An application for a security clearance that President Donald Trump’s son-in-law, Jared Kushner, submitted was rejected by two White House security analysts, but a White House supervisor overruled the determination, a report says.
Kushner’s application for a security clearance was reportedly rejected because of the White House adviser’s dealings with foreign entities. Analysts supposedly worried that these foreign entanglements might represent an undue influence over the president’s son-in-law, according to a source NBC News cited.
According to NBC, Carl Kline, White House director of personnel security, is the official who overruled the investigators’ rulings, reportedly overruling his staffers’ determinations at least 30 times. The number of overturned rejections is notable, NBC said, because only one other such overruling was made in the three years before Kline took over as head of the office.
The unnamed source told NBC that Trump “attracted many people with untraditional backgrounds who had complicated financial and personal histories, some of which raised red flags.”

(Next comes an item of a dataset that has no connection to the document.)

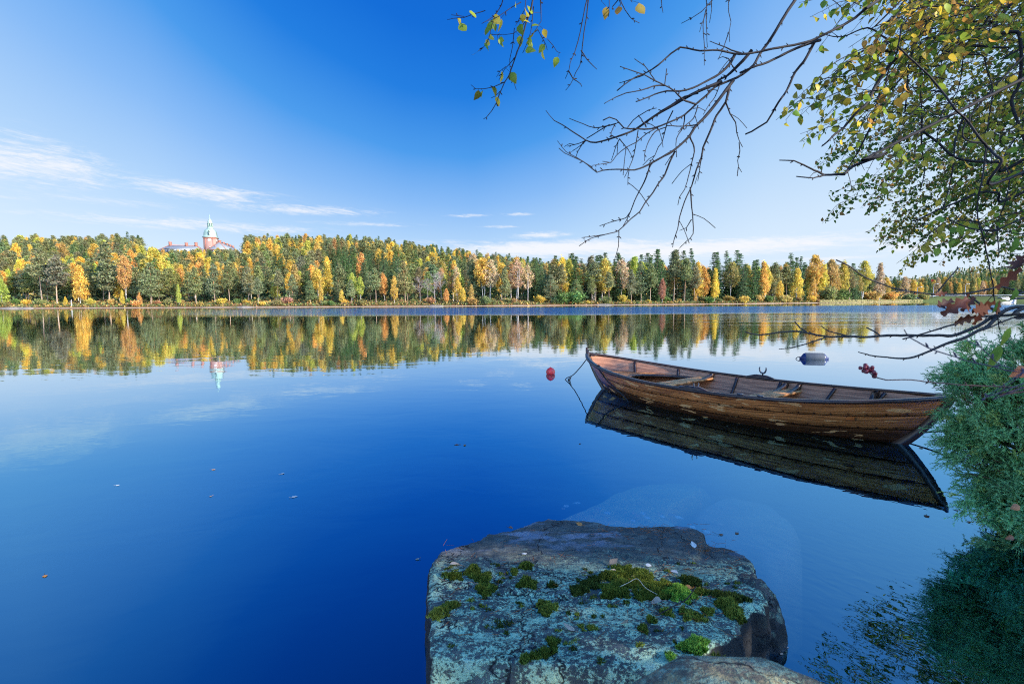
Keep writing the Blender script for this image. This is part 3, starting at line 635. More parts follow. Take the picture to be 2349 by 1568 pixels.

Kushner, who is married to the president’s daughter, Ivanka, had applied for SCI clearance status to have access to information classified as “sensitive compartmented information.” SCI is considered a higher security status than most White House officials receive. SCI information includes transcripts of intercepted foreign communications, CIA briefings, and other sensitive information with international consequences.
Indeed, it was the CIA that supposedly balked at allowing Kushner SCI status, NBC said.
The reasons for denying such clearance may include foreign debts and ties to foreign governments and businesses or things that might make an applicant the target of blackmail. Kushner has had business dealings with officials in the United Arab Emirates, China, Israel, and Mexico.
The White House has not commented on the story.